- _Aim_
Set down each line of the data below exactly as it stands, dropping the pictures.

>> Start Supplied data

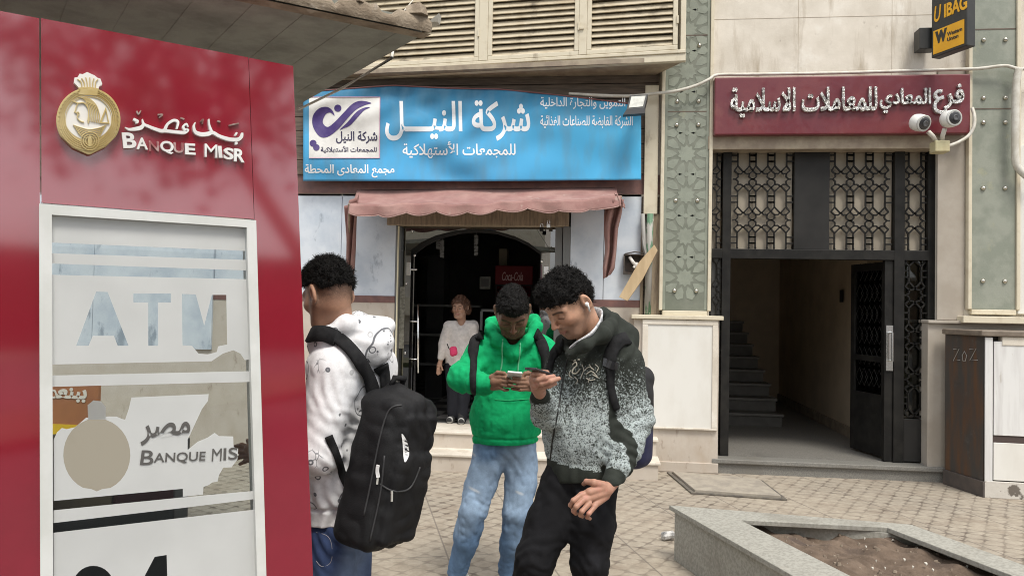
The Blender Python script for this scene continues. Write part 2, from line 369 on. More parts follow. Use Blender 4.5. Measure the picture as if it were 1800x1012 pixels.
M['darkplaster'] = mat('dark_plaster', (.035, .034, .034), .8, (.022, .022, .022), 4)
M['blackmetal'] = mat('black_iron', (.0095, .0090, .0085), .55, (.019, .018, .016), 8, bump=.05, spec=.25)
M['frost'] = mat('frosted_backing', (.46, .405, .32), .6, (.39, .34, .265), 3)
_t = M['frost'].node_tree; _b = _t.nodes['Principled BSDF']; _x = _t.nodes.new('ShaderNodeBsdfTranslucent'); _x.inputs[0].default_value = (.75, .66, .52, 1); _m = _t.nodes.new('ShaderNodeMixShader'); _m.inputs[0].default_value = .2
_t.links.new(_b.outputs[0], _m.inputs[1]); _t.links.new(_x.outputs[0], _m.inputs[2]); _t.links.new(_m.outputs[0], _t.nodes['Material Output'].inputs[0])
M['chrome'] = mat('chrome', (.75, .75, .74), .18, metal=1)
M['brass_bolt'] = mat('bolt_cap', (.6, .57, .5), .25, metal=1)
M['soil'] = mat('dry_soil', (.095, .066, .046), .95, (.16, .115, .083), 9, detail=10, lo=.4, hi=.62, stains=[((.07, .05, .04), 4, .55, .72)], bump=1.0, bscale=26)
M['rust'] = mat('rusty_stone', (.065, .058, .052), .55, (.115, .062, .035), 3.2, lo=.45, hi=.65, stretch=(3, 3, .5), stains=[((.085, .052, .036), 2.5, .50, .78), ((.11, .105, .095), 7, .62, .8), ((.03, .028, .027), 2.2, .6, .75)], bump=.1, spec=.3)
M['cable'] = mat('white_cable', (.62, .60, .54), .5, (.5, .47, .4), 12)
M['plaster'] = mat('plain_plaster', (.40, .36, .31), .85, (.34, .30, .25), 3, bump=.1)

# ------------------------------------------------------------------ ground
g = MB(); g.quad((-60, -40, 0), (60, -40, 0), (60, 60, 0), (-60, 60, 0))
setp(obj('pavement', g, M['pave']), kind='structure', label='beige interlocking pavement tiles in front of the shops')
g = MB(); g.box(-60, 60, -15, 1.6, .002, .006)  # unseen; near edge brought forward so the red kiosk panels reflect darker ground
setp(obj('road', g, mat('asphalt', (.05, .05, .052), .9, (.07, .068, .065), 20, bump=.3)), kind='structure', label='grey asphalt road along the pavement')
g = MB(); g.box(-60, 60, -5.4, -3.4, .006, .12); setp(obj('verge', g, mat('verge_soil', (.10, .08, .05), .95, (.06, .07, .03), 2)), kind='structure', label='planted strip between the lanes behind the camera')

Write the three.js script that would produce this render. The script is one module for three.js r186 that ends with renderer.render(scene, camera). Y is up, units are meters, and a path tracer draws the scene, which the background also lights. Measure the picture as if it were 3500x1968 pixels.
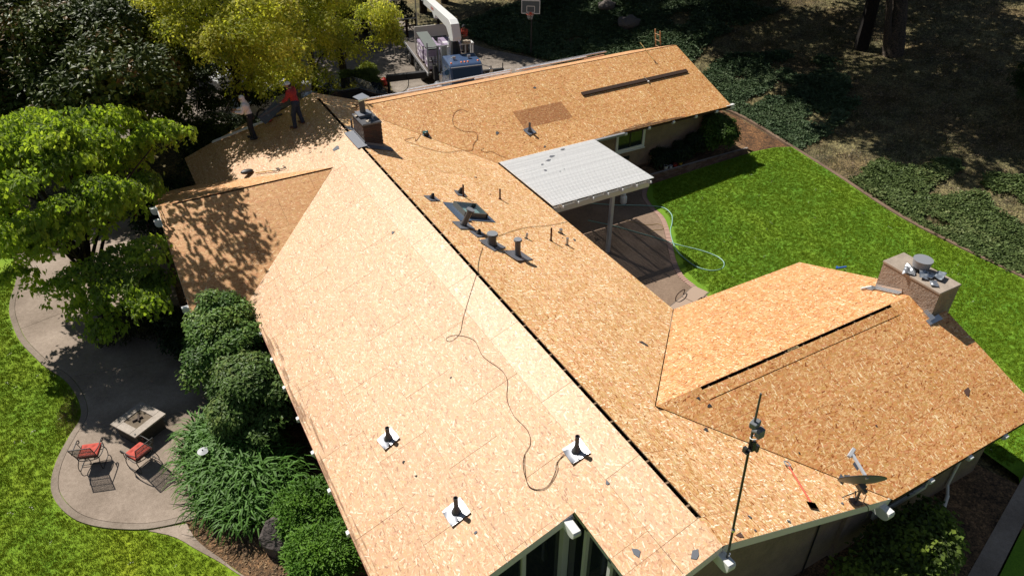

>> End Supplied data

- _Solution for this exercise_
The Blender Python script for this scene continues. Write part 2, from line 369 on. More parts follow. Use Blender 4.5. Measure the picture as if it were 1800x1012 pixels.
M['darkplaster'] = mat('dark_plaster', (.035, .034, .034), .8, (.022, .022, .022), 4)
M['blackmetal'] = mat('black_iron', (.0095, .0090, .0085), .55, (.019, .018, .016), 8, bump=.05, spec=.25)
M['frost'] = mat('frosted_backing', (.46, .405, .32), .6, (.39, .34, .265), 3)
_t = M['frost'].node_tree; _b = _t.nodes['Principled BSDF']; _x = _t.nodes.new('ShaderNodeBsdfTranslucent'); _x.inputs[0].default_value = (.75, .66, .52, 1); _m = _t.nodes.new('ShaderNodeMixShader'); _m.inputs[0].default_value = .2
_t.links.new(_b.outputs[0], _m.inputs[1]); _t.links.new(_x.outputs[0], _m.inputs[2]); _t.links.new(_m.outputs[0], _t.nodes['Material Output'].inputs[0])
M['chrome'] = mat('chrome', (.75, .75, .74), .18, metal=1)
M['brass_bolt'] = mat('bolt_cap', (.6, .57, .5), .25, metal=1)
M['soil'] = mat('dry_soil', (.095, .066, .046), .95, (.16, .115, .083), 9, detail=10, lo=.4, hi=.62, stains=[((.07, .05, .04), 4, .55, .72)], bump=1.0, bscale=26)
M['rust'] = mat('rusty_stone', (.065, .058, .052), .55, (.115, .062, .035), 3.2, lo=.45, hi=.65, stretch=(3, 3, .5), stains=[((.085, .052, .036), 2.5, .50, .78), ((.11, .105, .095), 7, .62, .8), ((.03, .028, .027), 2.2, .6, .75)], bump=.1, spec=.3)
M['cable'] = mat('white_cable', (.62, .60, .54), .5, (.5, .47, .4), 12)
M['plaster'] = mat('plain_plaster', (.40, .36, .31), .85, (.34, .30, .25), 3, bump=.1)

# ------------------------------------------------------------------ ground
g = MB(); g.quad((-60, -40, 0), (60, -40, 0), (60, 60, 0), (-60, 60, 0))
setp(obj('pavement', g, M['pave']), kind='structure', label='beige interlocking pavement tiles in front of the shops')
g = MB(); g.box(-60, 60, -15, 1.6, .002, .006)  # unseen; near edge brought forward so the red kiosk panels reflect darker ground
setp(obj('road', g, mat('asphalt', (.05, .05, .052), .9, (.07, .068, .065), 20, bump=.3)), kind='structure', label='grey asphalt road along the pavement')
g = MB(); g.box(-60, 60, -5.4, -3.4, .006, .12); setp(obj('verge', g, mat('verge_soil', (.10, .08, .05), .95, (.06, .07, .03), 2)), kind='structure', label='planted strip between the lanes behind the camera')

Write the three.js script that would produce this render. The script is one module for three.js r186 that ends with renderer.render(scene, camera). Y is up, units are meters, and a path tracer draws the scene, which the background also lights. Measure the picture as if it were 3500x1968 pixels.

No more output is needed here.